Going clockwise from the upper left:

A.  Lower Center Wheel jewel popped out - it's the little 'Cherry Life Saver' by the arrow point.

B.  Center Post popped out.  To be fair, this movement looked like it had been run over by a tiny truck, right down to a tiny tire track across the dial.

C.  Loose Rotor Hub.  I've had three of these.

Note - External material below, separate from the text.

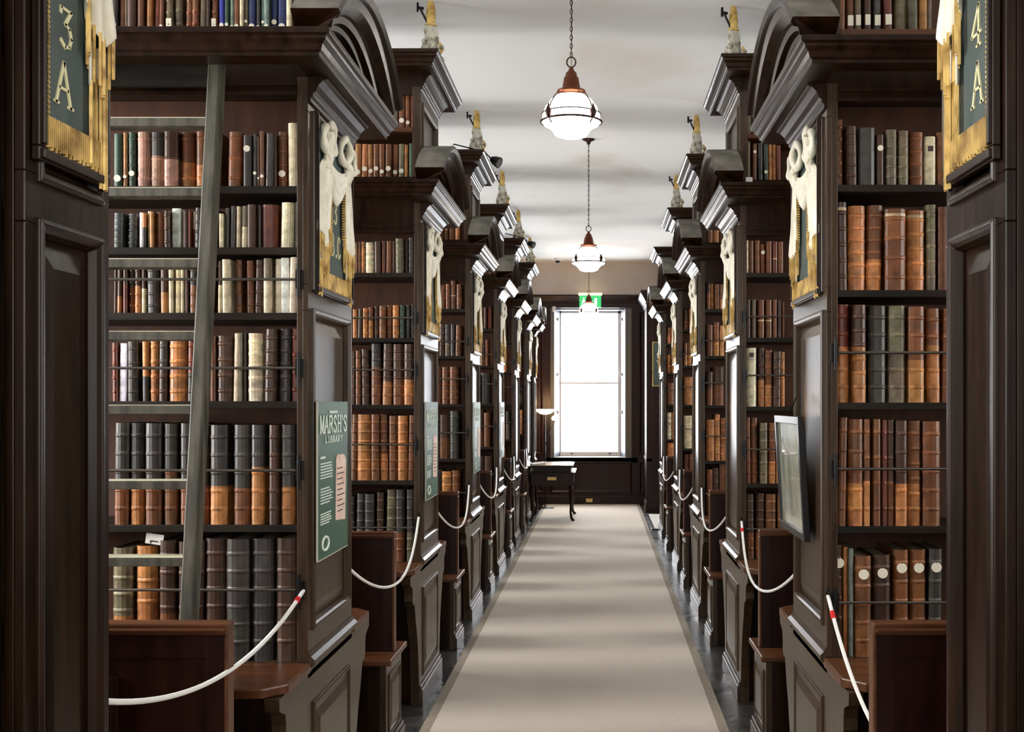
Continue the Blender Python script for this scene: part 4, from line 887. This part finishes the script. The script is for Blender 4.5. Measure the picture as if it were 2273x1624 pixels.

If you look at the rim of the rotor, you can see where it rubbed on the plate.

D.  Broken Minute Wheel Clamp.  The little arm at the top broke off of the little piece at the bottom.  According to more several professionals, this is a frequent problem.

E.  Second Autowind Wheel.  This piece is one of the two most frequent problems.  Among these 4 wheels, 2 have broken lower pivots, 1 has missing teeth on the pinion, and 1 has a broken wheel.  Remember that odd click arrangement?  I suspect this is the weak link in that particular chain with all the force on that poor little pivot.

F.  Missing Teeth on Winding Wheel on Rocker Plate.  In my sample, this happens as often as 2nd Autowind Wheel issues.  I wouldn't be surprised if there was a link between that and the 2nd Autowind Wheel weakness, and perhaps breaking one leads to breaking the other.

E.  Loose Rotor Post.  On these two Center Bridge Plates, one has a loose rotor post, and the other has had a repair attempted. 

So many of these particular parts have failed that spares are very hard to come by.

The Durabalance Automatic, then, is a fantastically innovative movement, very different from other automatics, with a number of novel features, but with at least 3 Achilles Heels.  Any collector is well advised to purchase only fully working examples, and perhaps a couple parts movements as well.  And have it professionally serviced!

UPDATE:  After Brian's comment, I wanted to add a note to collectors and potential collectors about hand winding these watches - BE GENTLE!! 

I believe that hand winding these watches is supposed to spin the rotor, which puts a lot of strain on the teeth of the rocker plate wheel (F), as well as on the 2nd Autowind wheel (E).  This may be what causes their frequent failure.  So, wind carefully, and don't wind much. Just start it and then depend on the autowinding.